Aim: Go through the listing and write out all of it exactly.

◆ ◆ ◆ ◆

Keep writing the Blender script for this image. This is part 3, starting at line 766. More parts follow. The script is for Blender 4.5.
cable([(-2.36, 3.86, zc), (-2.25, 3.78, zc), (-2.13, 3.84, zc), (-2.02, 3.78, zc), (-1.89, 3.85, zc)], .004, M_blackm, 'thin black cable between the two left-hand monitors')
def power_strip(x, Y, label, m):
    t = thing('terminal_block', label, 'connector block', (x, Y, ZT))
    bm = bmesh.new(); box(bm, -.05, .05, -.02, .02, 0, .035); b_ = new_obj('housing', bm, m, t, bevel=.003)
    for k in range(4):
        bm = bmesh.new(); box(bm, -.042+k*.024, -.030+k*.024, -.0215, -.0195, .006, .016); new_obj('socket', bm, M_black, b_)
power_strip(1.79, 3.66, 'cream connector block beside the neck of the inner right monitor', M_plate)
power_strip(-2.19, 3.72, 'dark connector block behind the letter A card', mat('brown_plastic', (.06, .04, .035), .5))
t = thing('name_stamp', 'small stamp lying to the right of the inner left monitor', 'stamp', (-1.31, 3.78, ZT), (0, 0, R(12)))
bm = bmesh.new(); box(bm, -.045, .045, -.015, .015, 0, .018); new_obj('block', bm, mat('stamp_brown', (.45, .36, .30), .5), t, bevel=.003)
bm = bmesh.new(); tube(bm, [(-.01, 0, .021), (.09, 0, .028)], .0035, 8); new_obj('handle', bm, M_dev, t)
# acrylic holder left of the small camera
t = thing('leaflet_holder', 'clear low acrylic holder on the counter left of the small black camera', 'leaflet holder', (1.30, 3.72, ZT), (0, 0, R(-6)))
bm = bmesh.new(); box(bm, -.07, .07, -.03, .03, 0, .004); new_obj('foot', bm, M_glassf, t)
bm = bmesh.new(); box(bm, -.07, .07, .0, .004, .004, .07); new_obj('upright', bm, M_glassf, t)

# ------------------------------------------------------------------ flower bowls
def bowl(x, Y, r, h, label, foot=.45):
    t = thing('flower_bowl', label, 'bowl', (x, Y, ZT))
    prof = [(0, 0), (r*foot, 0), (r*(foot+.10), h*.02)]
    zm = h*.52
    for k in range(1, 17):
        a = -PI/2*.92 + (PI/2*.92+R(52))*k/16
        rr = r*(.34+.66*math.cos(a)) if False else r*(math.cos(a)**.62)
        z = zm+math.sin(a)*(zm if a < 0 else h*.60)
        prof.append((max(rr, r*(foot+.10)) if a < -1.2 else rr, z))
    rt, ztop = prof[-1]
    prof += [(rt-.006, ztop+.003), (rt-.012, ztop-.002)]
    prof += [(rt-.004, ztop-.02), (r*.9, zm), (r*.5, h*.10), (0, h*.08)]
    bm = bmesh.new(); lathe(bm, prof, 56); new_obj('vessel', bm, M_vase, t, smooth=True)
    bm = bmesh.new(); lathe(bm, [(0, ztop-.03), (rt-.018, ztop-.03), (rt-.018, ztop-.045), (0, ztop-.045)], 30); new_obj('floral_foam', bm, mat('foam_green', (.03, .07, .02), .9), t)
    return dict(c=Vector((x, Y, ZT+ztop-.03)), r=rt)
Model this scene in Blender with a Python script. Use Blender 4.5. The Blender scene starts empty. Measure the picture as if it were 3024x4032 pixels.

◆ ◆ ◆ ◆

Answer to the exercise:
Keep writing the Blender script for this image. This is part 3, starting at line 766. More parts follow. The script is for Blender 4.5.
cable([(-2.36, 3.86, zc), (-2.25, 3.78, zc), (-2.13, 3.84, zc), (-2.02, 3.78, zc), (-1.89, 3.85, zc)], .004, M_blackm, 'thin black cable between the two left-hand monitors')
def power_strip(x, Y, label, m):
    t = thing('terminal_block', label, 'connector block', (x, Y, ZT))
    bm = bmesh.new(); box(bm, -.05, .05, -.02, .02, 0, .035); b_ = new_obj('housing', bm, m, t, bevel=.003)
    for k in range(4):
        bm = bmesh.new(); box(bm, -.042+k*.024, -.030+k*.024, -.0215, -.0195, .006, .016); new_obj('socket', bm, M_black, b_)
power_strip(1.79, 3.66, 'cream connector block beside the neck of the inner right monitor', M_plate)
power_strip(-2.19, 3.72, 'dark connector block behind the letter A card', mat('brown_plastic', (.06, .04, .035), .5))
t = thing('name_stamp', 'small stamp lying to the right of the inner left monitor', 'stamp', (-1.31, 3.78, ZT), (0, 0, R(12)))
bm = bmesh.new(); box(bm, -.045, .045, -.015, .015, 0, .018); new_obj('block', bm, mat('stamp_brown', (.45, .36, .30), .5), t, bevel=.003)
bm = bmesh.new(); tube(bm, [(-.01, 0, .021), (.09, 0, .028)], .0035, 8); new_obj('handle', bm, M_dev, t)
# acrylic holder left of the small camera
t = thing('leaflet_holder', 'clear low acrylic holder on the counter left of the small black camera', 'leaflet holder', (1.30, 3.72, ZT), (0, 0, R(-6)))
bm = bmesh.new(); box(bm, -.07, .07, -.03, .03, 0, .004); new_obj('foot', bm, M_glassf, t)
bm = bmesh.new(); box(bm, -.07, .07, .0, .004, .004, .07); new_obj('upright', bm, M_glassf, t)

# ------------------------------------------------------------------ flower bowls
def bowl(x, Y, r, h, label, foot=.45):
    t = thing('flower_bowl', label, 'bowl', (x, Y, ZT))
    prof = [(0, 0), (r*foot, 0), (r*(foot+.10), h*.02)]
    zm = h*.52
    for k in range(1, 17):
        a = -PI/2*.92 + (PI/2*.92+R(52))*k/16
        rr = r*(.34+.66*math.cos(a)) if False else r*(math.cos(a)**.62)
        z = zm+math.sin(a)*(zm if a < 0 else h*.60)
        prof.append((max(rr, r*(foot+.10)) if a < -1.2 else rr, z))
    rt, ztop = prof[-1]
    prof += [(rt-.006, ztop+.003), (rt-.012, ztop-.002)]
    prof += [(rt-.004, ztop-.02), (r*.9, zm), (r*.5, h*.10), (0, h*.08)]
    bm = bmesh.new(); lathe(bm, prof, 56); new_obj('vessel', bm, M_vase, t, smooth=True)
    bm = bmesh.new(); lathe(bm, [(0, ztop-.03), (rt-.018, ztop-.03), (rt-.018, ztop-.045), (0, ztop-.045)], 30); new_obj('floral_foam', bm, mat('foam_green', (.03, .07, .02), .9), t)
    return dict(c=Vector((x, Y, ZT+ztop-.03)), r=rt)
Model this scene in Blender with a Python script. Use Blender 4.5. The Blender scene starts empty. Measure the picture as if it were 3024x4032 pixels.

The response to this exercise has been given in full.